Search This Blog

Wednesday, November 24, 2010

May the Steve Zissou be with You!


And the Steve is no other than Steve Zissou of The Life Aquatic fame.
There is an unusual interleaving of life with all things Steve:
(1) Stephen Wolfram (a variant spelling); scientist, mathematician, and author of A New Kind of Science,
(2) Stevia, the universal sweetener.

Furthermore, there is the film itself, and it is a glorious mish-mosh of themes that are somehow how rolled together into one big pistachio baklava of Steve Zissou:
(1) his partner was killed by a mythic, possibly non-existent, shark - Moby Dick theme,
(2) his wife may be becoming close with her ex - must have been done with Cary Grant and Irene Dunne at some time,
(3) a young man comes on the scene claiming Steve is his father - Family Guy's My Black Son episode,
(4) Steve's recent films have not been well received and he is in an artisitic crisis - Fellini's 8 1/2 ,
and so on.

To be absolutely honest, this film is totally constellated around Bill Murray.
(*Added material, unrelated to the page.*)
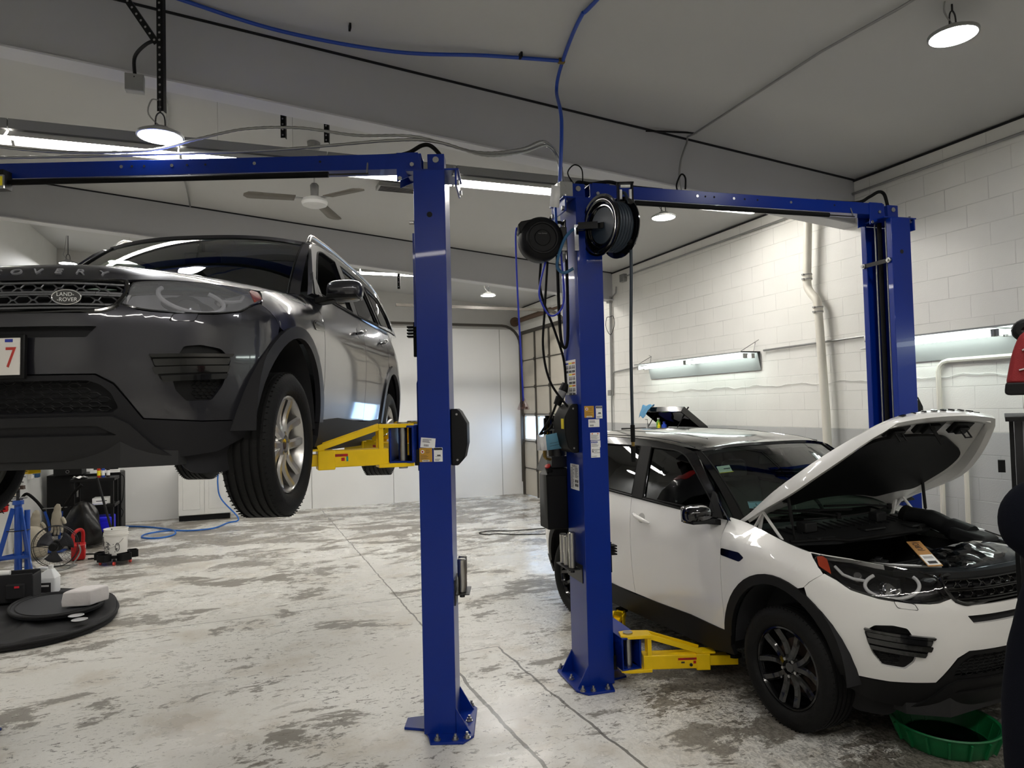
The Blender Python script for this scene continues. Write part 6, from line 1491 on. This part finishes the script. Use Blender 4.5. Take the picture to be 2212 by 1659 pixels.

If someone else had played Steve Zissou, this film would have gone down in flames. Consider the sitch (i.e., situation) where Nicholas Cage had played Zissou - ghastly. Or Brad Pitt - uni-dimensional. Denzel? No, but seriously... Bill Murray informs this film in the same way that the eternal ideals of Plato were to inform and cause the representations of the physical world. It is Murray. There is no other protean actor who acts on the quantum level where everything is possible.

In this many-faced, many-possible-outcome world, symbolized by the multi-national make-up of the crew, Steve Zissou is Everyman faced with an infinite universe whose complexity is tangible and mind-boggling.

The Steve be with you.


ps. For future historians, chronologically Steve Zissou and the Life Aquatic must predate Broken Flowers, because in Life, his friend Esteban has been shark-eaten, while in Flowers, the film starts with him talking to Esteban in a diner. Just sayin'.